In concert – Members of the Philharmonia Orchestra / Olivia Clarke: Music of Today: Bryce Dessner

Bryce Dessner
The Forest, Sederunt Principes (2019) (UK premiere)
Lachrimae (2012) (UK premiere)

Members of the Philharmonia Orchestra / Olivia Clarke

Purcell Room, Southbank Centre, London
Thursday 2 February 2023

Reviewed by Ben Hogwood Olivia Clarke picture (c) Rebecca Nead Menear

Bryce Dessner is surely the only composer able to list Taylor Swift, Paul Simon and the Philharmonia Orchestra among their musical accomplices. It is this multi-disciplined CV that makes him an excellent choice as Artist-in-Residence at the Southbank Centre – and this instalment of the Philharmonia Orchestra’s early evening Music of Today series allowed a look at his writing for string ensemble.

As well as namechecking the above artists, rock guitarist Dessner has a number of musical projects currently coming to the boil. His band The National (where his twin brother Aaron also plays) stand on the verge of their 9th album, prefaced by elegant single Tropic Morning News just over two weeks prior.

Meanwhile his string arrangements for the Malmö Symphony Orchestra help encapsulate the musical wonder of Complete Mountain Almanac, a project fronted by his sister Jessica and singer Rebekka Karijord. Their self-titled album, released in late January, has a folk-inflected beauty.

Dessner’s composition work also continues apace, and as this concert illustrated he is amassing an impressive and durable body of work. The Forest, for seven cellos, is not a nature poem as its title might suggest. Rather, it refers to the forest-like interiors of Notre Dame cathedral, all but destroyed in the dreadful fire of 2019. Dessner was in Paris at the time, and was moved to write a musical response. He considered the wood lost in the flames, pondering the sounds it would have absorbed through the ages, going back as far as Perotin’s 12th century motet Sederunt principes.

Taking this as his stimulus, Dessner weaves old and new together with a seamless join, the deeply historical source material given fresh if solemn context. The composer chooses not to use the swell of the cello sound too often, steering clear of cliches often found in writing for this instrumental combination. Instead the sounds are more subtle, the cellos often applying the wood of the bow to the string, decorating the sound and giving it acoustic context. In this way they present an absorbing collage of sounds, meditating on the lost material while projecting well beyond the size of the Purcell Room to evoke the vastness of the cathedral. Olivia Clarke (above) kept a firm hand on proceedings in what was a fine performance.

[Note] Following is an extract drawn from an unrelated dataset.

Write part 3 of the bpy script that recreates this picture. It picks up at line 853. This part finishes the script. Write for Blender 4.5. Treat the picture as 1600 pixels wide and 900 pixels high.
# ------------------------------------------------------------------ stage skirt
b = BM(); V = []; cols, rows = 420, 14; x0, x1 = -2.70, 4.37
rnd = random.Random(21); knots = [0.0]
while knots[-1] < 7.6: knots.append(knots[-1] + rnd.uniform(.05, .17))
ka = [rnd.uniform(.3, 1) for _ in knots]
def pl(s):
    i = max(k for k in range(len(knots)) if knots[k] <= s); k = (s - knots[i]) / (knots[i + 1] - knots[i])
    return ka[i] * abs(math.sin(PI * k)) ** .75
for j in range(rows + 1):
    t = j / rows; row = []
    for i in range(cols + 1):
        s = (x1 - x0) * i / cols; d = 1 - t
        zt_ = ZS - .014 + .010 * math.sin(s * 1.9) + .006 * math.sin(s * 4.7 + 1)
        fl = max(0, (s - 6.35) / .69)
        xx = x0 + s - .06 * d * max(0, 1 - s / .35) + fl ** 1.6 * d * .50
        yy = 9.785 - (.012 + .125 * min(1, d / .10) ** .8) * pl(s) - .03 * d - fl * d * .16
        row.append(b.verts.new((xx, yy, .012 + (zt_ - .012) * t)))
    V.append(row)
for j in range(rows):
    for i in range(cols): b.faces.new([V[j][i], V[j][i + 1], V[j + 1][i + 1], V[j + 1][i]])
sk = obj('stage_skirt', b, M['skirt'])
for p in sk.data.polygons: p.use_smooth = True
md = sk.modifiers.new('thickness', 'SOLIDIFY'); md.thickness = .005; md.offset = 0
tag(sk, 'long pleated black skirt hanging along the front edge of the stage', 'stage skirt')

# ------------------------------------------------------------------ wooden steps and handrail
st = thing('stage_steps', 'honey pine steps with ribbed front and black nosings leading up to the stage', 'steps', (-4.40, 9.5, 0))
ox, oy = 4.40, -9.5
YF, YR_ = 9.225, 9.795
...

Lachrimae, as its title suggests, also looks to the distant past for inspiration. The source material here is John Dowland’s song of the same name, expanded by Dessner into a piece for a 12-piece string ensemble that also draws on Bartók’s Divertimento for strings. The piece starts by quoting its source material, but quickly projects it on to a wider musical canvas. In this performance there were pre-echoes of Dessner’s soundtrack for The Revenant three years later, these being colder textures with an equally compelling group of musical ideas.

Michael Fuller’s double bass was a central component of the more expansive writing, and the lower notes were played as though freshly dug from the ground itself. Meanwhile the upper strings traded motifs of power and poise, building energy and momentum impressively and inexorably – until suddenly all was still. The cold haze of a winter morning could be glimpsed in the mind’s eye, and the piece ended in the contemplative mood with which it began.

Olivia Clarke conducted another excellent, concentrated performance, aided by the forthright leadership of cellist Karen Stephenson. It may have been a short encounter, but this was a concert affirming Dessner as a composer whose progress should be closely monitored, fully justifying Steve Reich’s billing as ‘a major voice of his generation’.